Is a computer program an invention or an idea? The difference may sound subtle, but for top software publishers it is literally a billion-dollar question. Inventions may be patented, which gives the patent holder legal rights to the core concept of an innovation, while ideas are entitled only to copyright, which protects just the specifics of an idea’s expression.
The U.S. government has been issuing software patents for more than 40 years on the theory that certain types of abstractions, such as algorithms, are more akin to physical inventions than to written ideas. Software patent supporters, including most major U.S. software publishers, argue that the current system is needed to protect developers’ intellectual property rights.
“On a basic principle, you should get credit for your art,” says Laura DiDio, a research fellow at technology research firm Yankee Group. Software developers maintain that without the broader protection of patents, competitors could duplicate their innovations simply by using code written in a different way, which would be completely legal under copyright’s less extensive shield. (For example, “Yesterday, all my troubles were so far away” is entitled to copyright protection; the idea that things were better the day before today is part of the public domain.)

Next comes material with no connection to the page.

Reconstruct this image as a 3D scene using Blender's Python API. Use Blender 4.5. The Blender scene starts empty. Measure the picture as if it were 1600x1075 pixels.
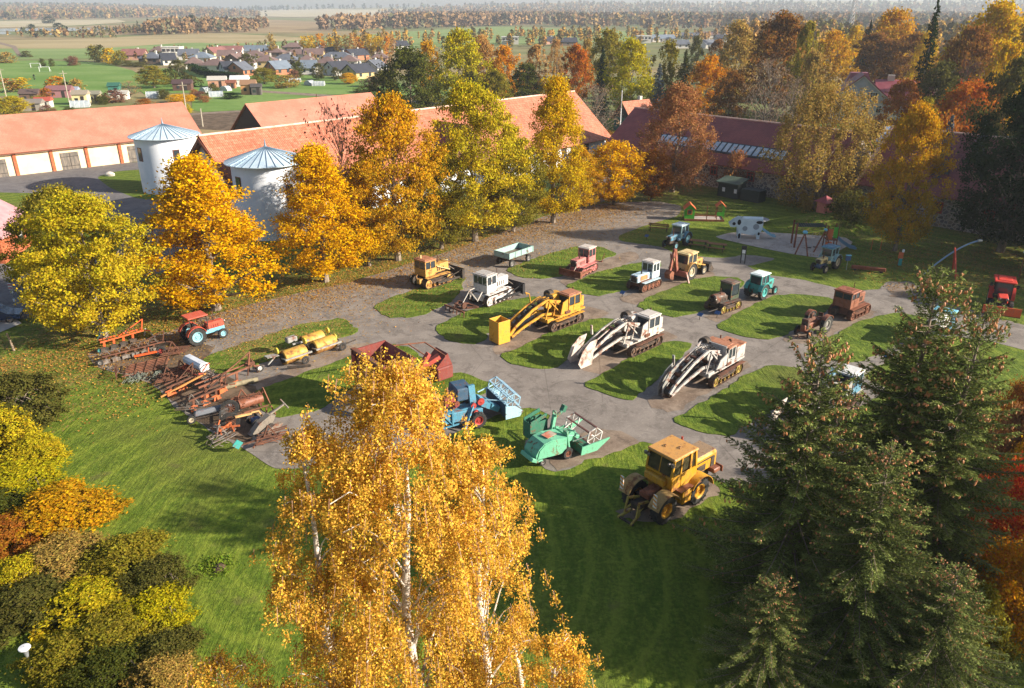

But critics are now arguing that patents have been awarded to software processes that are anything but novel and inventive. “[Patents have been granted for] things like using a loop in a program or printing a page with variable margins,” says Tom DeMarco, a research fellow at the Cutter Consortium, a technology research organization. “The patent office can’t obey its own rules; they’re just overwhelmed and they don’t have the expertise to fairly judge patent applications.”
There are also signs that software publishers may be abusing the patent system to squash smaller competitors with unsupportable legal expenses. Microsoft alone filed more than 3,000 patent applications in 2005, fueling speculation that the company is more interested in laying a sweeping legal minefield than in protecting specific innovations. Other companies — DiDio calls them “high-tech ambulance chasers” — swoop in and buy patents from failed tech companies simply for the purpose of someday suing companies that happen to use a related technology.
The current Blackberry dispute highlights much that is wrong with the current software patent system, says DeMarco. He notes that companies like NTP, which is suing Blackberry maker Research in Motion over the use of several patents, can use court injunctions as a weapon to force successful businesses into paying royalties on technologies that ought to be in the public domain.
With the proper legal maneuvering, he continues, a weak or even fatally flawed patent can be used to launch a potentially crippling lawsuit: “The review of the patent is infinitely long and the injunctive relief is infinitesimally short — sometimes just a matter of days.” As a result, companies often find themselves caving into patent holders’ demands just to save themselves the larger expense of a drawn-out legal battle.
Fixing the patent problem won’t be easy, says DeMarco. He predicts that any move toward reform would be strongly contested by current patent holders, patent attorneys, the U.S. Patent Office, and others with a stake in the current system.
Even so, he argues, reform may ultimately prove vital to maintaining the U.S.’s technology lead; DeMarco notes that the United States is nearly alone among global innovators in granting patents to new types of software. Just last year, the European Union rejected a bill that would have allowed software patents; in Asia, Japan is the only major tech power with a software patenting system.
“As it is right now, with software patents being awarded all over the place, it’s becoming increasingly unattractive for innovators to set up their businesses here,” DeMarco says. “As the number of lawsuits rise, other countries will benefit from our mistake.”